Intervensi berupa Viability Gap Funding (VGF): instrumennya adalah Insentif Tarif untuk mengatasi kesenjangan profit akibat tarif beli listrik PLN yang rendah berdasarkan regulasi yang berlaku saat ini. Instrumen ini memiliki dua komponen, yaitu top-up premium di atas harga yang didapatkan dari Perjanjian Jual Beli Listrik (PJBL) dan investment grant.
Intervensi berupa Credit Enhancement Funding (CEF): ditujukan untuk mengatasi permasalahan terkait dengan tingginya persepsi risiko di kalangan perbankan dan lembaga pembiayaan lainnya terhadap sektor ET di ketenagalistrikan. Instrumennya terdiri dari: partial credit guarantee, credit line, syndication, stand-alone debt funding, technical assistance dan capacity building.
Setiap intervensi yang diberikan tentu memiliki kriteria eligibilitas khusus yang harus dipenuhi serta dukungan pendanaan spesifik untuk setiap intervensi yang ada.
Rekomendasi Tindak Lanjut: Implementasi
Dengan keterbatasan anggaran Pemerintah dan besarnya kesenjangan antara realisasi dengan target bauran energi, rasio elektrifikasi yang mendorong pertumbuhan ekonomi lokal, penurunan emisi gas rumah kaca dan target efisiensi energi; implementasi Dana ET perlu segera dilakukan untuk bisa mencapai target-target nasional tersebut.
Konsep Dana ET dalam kajian ini diharapkan dapat menjadi menjadi referensi awal bagi implementasi Dana ET melalui PT SMI dan BPD LH. Agar dapat terimplementasi, diperlukan koordinasi keterlibatan antar sektor terkait program dan target prioritas, seleksi proyek, tata kelola Dana ET dan prosedur operasi standar untuk proses pengambilan keputusan.
Dalam waktu dekat ini, fokus implementasi dapat lebih dikonsentrasikan pada sinergi fungsi Dana ET dalam platform SDG Indonesia One yang ada di PT SMI, dengan segera mempersiapkan landasan hukum dan prosedur operasi standar yang diperlukan sebagai dasar PT SMI dalam menjalankan penugasannya. Diperlukan pengawalan terhadap perancangan regulasi terkait perubahan PT SMI sebagai persero menjadi lembaga pembiayaan pembangunan; agar indikator-indikator kinerjanya akan sejalan dengan upaya pencapaian target-target Dana ET.

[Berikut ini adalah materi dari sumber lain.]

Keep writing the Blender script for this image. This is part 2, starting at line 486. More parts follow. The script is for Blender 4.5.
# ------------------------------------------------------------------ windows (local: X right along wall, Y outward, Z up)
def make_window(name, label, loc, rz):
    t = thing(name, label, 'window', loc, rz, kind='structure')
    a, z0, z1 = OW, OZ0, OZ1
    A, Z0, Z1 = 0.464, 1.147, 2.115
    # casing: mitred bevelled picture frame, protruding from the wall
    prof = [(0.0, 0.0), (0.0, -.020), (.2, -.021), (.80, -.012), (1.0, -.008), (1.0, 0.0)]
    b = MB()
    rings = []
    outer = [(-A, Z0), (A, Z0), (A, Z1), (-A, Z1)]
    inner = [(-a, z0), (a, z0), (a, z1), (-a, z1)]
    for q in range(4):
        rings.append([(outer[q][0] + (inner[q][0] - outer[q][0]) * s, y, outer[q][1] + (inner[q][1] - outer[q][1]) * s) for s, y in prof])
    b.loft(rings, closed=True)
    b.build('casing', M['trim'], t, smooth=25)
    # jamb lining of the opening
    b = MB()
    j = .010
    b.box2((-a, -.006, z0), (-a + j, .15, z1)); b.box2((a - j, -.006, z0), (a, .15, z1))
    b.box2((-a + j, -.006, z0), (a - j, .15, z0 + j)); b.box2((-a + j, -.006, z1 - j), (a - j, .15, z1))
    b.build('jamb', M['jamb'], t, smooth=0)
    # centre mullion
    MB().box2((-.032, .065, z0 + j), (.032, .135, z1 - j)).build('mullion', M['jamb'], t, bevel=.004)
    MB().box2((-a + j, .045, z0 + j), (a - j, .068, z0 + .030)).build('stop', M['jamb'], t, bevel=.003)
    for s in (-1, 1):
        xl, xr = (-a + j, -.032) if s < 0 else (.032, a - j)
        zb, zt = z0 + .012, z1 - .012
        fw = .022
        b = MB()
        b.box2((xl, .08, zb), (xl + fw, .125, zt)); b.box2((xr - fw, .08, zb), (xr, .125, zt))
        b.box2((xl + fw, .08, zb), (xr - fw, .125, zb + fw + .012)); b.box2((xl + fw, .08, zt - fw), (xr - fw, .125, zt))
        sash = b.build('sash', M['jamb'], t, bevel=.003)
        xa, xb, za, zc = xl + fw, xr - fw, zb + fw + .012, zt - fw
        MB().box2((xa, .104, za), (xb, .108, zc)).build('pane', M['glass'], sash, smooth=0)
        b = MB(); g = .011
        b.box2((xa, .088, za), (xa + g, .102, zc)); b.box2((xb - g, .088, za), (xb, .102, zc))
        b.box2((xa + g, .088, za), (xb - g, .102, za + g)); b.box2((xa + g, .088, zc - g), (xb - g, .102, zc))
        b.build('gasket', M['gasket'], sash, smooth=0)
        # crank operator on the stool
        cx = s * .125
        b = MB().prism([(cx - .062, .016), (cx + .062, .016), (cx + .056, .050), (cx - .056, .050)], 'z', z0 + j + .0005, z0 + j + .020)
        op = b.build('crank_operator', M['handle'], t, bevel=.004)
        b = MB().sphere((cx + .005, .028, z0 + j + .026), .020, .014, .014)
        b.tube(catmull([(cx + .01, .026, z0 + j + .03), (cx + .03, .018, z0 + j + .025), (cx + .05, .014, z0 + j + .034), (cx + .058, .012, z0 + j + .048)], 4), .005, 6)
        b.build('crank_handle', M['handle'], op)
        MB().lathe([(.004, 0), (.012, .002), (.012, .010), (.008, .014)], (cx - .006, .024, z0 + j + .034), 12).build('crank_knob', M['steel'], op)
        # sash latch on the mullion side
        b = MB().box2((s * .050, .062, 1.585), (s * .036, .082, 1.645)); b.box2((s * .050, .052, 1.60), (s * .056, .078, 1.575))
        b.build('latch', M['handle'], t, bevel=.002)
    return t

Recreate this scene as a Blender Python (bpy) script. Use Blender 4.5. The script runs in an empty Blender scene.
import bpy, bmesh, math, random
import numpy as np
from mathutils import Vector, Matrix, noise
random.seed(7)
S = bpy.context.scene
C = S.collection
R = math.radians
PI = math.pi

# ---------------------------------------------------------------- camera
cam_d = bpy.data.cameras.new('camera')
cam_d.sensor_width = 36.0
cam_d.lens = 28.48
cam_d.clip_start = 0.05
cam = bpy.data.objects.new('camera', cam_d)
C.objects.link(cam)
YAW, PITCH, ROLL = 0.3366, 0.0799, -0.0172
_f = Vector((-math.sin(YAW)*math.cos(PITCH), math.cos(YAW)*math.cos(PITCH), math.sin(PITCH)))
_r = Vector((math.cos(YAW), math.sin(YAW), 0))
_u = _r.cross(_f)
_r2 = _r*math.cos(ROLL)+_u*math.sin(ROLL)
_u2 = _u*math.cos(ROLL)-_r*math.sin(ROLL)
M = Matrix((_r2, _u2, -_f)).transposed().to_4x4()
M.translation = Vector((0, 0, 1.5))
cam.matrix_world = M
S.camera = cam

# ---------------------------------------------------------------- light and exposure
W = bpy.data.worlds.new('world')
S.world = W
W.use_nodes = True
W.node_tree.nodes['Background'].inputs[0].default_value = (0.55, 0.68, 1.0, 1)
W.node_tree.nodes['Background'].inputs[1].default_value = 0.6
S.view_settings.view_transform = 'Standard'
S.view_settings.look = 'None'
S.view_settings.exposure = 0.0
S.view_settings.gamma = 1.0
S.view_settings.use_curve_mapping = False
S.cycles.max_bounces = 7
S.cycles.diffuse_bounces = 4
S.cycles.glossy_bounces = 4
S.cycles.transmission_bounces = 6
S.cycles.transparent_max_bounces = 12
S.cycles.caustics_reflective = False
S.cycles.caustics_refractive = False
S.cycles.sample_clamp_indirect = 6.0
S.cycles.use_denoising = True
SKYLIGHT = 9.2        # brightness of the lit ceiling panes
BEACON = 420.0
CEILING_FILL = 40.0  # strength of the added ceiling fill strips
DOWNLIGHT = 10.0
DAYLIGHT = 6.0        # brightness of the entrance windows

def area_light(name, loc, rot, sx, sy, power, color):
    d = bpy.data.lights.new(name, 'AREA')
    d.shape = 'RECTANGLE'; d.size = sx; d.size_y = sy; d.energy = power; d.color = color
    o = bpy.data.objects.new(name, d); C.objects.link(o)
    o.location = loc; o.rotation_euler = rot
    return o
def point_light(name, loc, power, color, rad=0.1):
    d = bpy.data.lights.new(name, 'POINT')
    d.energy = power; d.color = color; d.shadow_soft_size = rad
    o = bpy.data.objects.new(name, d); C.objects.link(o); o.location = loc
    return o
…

Dalam persiapan pemanfaatan BPD LH sebagai salah satu kendaraan Dana ET, perlu ditentukan sumber pendapatan BLU, tata kelola organisasi, landasan hukum, serta standar operasi untuk menjalankan fungsi Dana ET, serta mencari sumber-sumber pendanaan lainnya yang non APBN.
Pandangan dan pendapat yang dikemukakan dalam artikel ini adalah dari penulis dan tidak mencerminkan kebijakan resmi dari Badan Kebijakan Fiskal, Kementerian Keuangan, Republik Indonesia.
The views and opinions expressed in this article are those of the authors and do not necessarily reflect the official policy from Fiscal Policy Agency, Ministry of Finance, Republic of Indonesia.